The Round-Up (12/08/22)

There’s a song in this week’s playlist called ‘Tit Pic’, and honestly why did it take so long for such a song to exist? Elsewhere, there’s some road trippin’ stuff, some heartbreakers, and even a song that Weird Al would probably appreciate far more than we did. We’re nothing if not unique, over here.

TRACK OF THE WEEK: Marlon Williams – Easy Does It

Here it is: the perfect song for the heatwave we’re having this week. Dreamy, beachy vibes with a dreamy, beachy music video to match that makes you want to drop everything, load your mates into a car and get to the seaside. Or at the very least, sit in your back garden with a drink in hand. Well timed, Marlon.

Also new this week…

Buggs – Mother
Buggs’ ‘Mother’ is a mellow embrace made up of stunning harmonies and is thick with the theme of unforgiving femininity. Lined with earnest acoustic strummings, ‘Mother’ feels cathartic and is certainly an eye-opener.

Holly Riva – A Memory
Australian Holly Riva debuts with gut-wrenching pop, detailing the grief of break-ups and learning how to handle tough turmoil. Riva’s strength and determination only grows throughout and is frankly inspiring. If you’re in a burning out relationship, this track is bound to guide you in the right direction. (The Rodeo is not responsible or liable for any failed marriages)

Mia Wray – Evidence
If you’re looking for an Adele surrogate, Mia Wray might be your gal. Her commanding vocals guide the whole song effortlessly from start to finish. Admittedly, things get a little edgier with each chorus, so let’s call it Adele with heavy black eyeliner and fishnets. Sign me up.

Pale Waves – Clean
Upon the anticipated release of their latest studio album, Pale Waves have returned with new single ‘Clean’. With a bursting introduction bringing fans right back to the punky, rock inspired sound they know and love, the instrumentation of the song is the standout feature. The verses allow Heather Baron-Gracie’s vocals to have an isolated moment and fit nicely with the love-inspired lyrics, yet the chorus and bridge bring together the best of the band’s talents. If this is anything to go by, I have high expectations for the album!

Office Culture – Big Time Things
Kind of feel like I’m listening to Richard Cheese covering Father John Misty right now. Or maybe vice versa. Not a big fan of weird for the sake of weird – just sing in a normal key, please. Big Time Bummer, this one.

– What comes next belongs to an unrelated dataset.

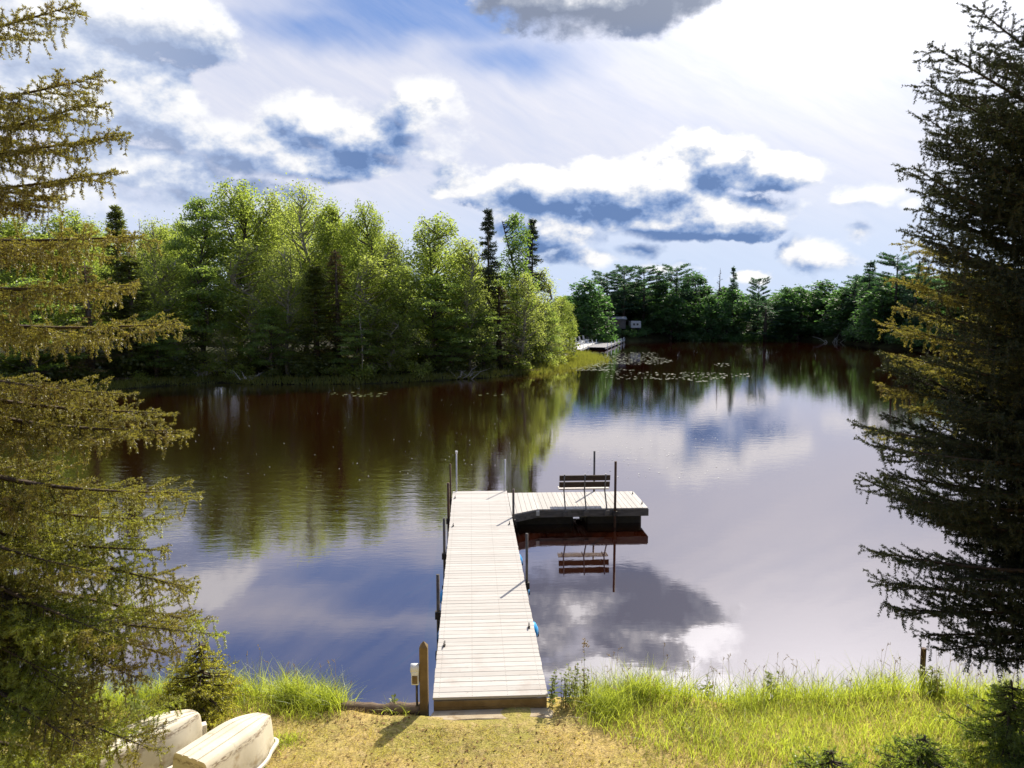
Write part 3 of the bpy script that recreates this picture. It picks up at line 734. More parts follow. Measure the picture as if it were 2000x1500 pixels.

Goldpark – I Guess It’s Never Enough
Goldpark’s vocalist manages to cover three different ranges in just over three short minutes. Impressive, eh? ‘I Guess It’s Never Enough’ is a surprisingly fantastic tune – surprising simply because I’ve never heard of these lot before. The song introduces enough changes as it cycles through to keep it interesting, all the while maintaining a groovy motif that would not be out of place in your favourite TV show – unless that show is Stranger Things, of course. The band will have to wait thirty years for that kind of exposure.

Bailey Miller – 222
It’s fitting that Miller uses angel numbers as the title for this track because the whole thing feels very ethereal. Her floating, high-pitch voice combined with soft banjo plucking makes this seem like it came straight out of another realm. Only complaint is that it’s a bit tricky to actually hear the lyrics in the mix, but that can be fixed by a quick read – it’s only 16 short lines after all.

Pixey – I’m Just High
Pixey has a real knack for soundtracking the summer, so she’s in her element here. Here, she sings about a kind of love that’s intoxicating to a fault with groovy riffs and thumping drums. The chorus will quickly get stuck in your head – not that that’s a problem in the slightest.

Girlpuppy – I Want To Be There
Becca Harvey, aka girlpuppy, has released her latest single ‘I Want To Be There’ – a melancholic, folk-pop track that’s sure to be added to your country road trip playlist.

Yeah Yeah Yeahs – Burning
Long live the noughties, and may Yeah Yeah Yeahs never leave us again. ‘Burning’ is their latest single, driven by simple pianos, bold electronics and Karen O’s perfect, indie vocals. There’s a darkness behind ‘Burning’ which comes through in whispered backing vocals and somewhat ominous imagery. It’s a little bit haunting, and we can’t get enough.

October and the Eyes – Tit Pic
This is the song that plays when the main character leaves the grungy bar with the guy who everyone knows is trouble, but she’s in her rebel phase so she doesn’t care – yeah, it’s specific, but I know you know the song. Coming at 5:01, it’s a bit long for my taste, but it’s got some interesting guitar and keyboard in the back. It’s a bit of a niche pick, but worth a try, if only to see if you agree with my scene choice.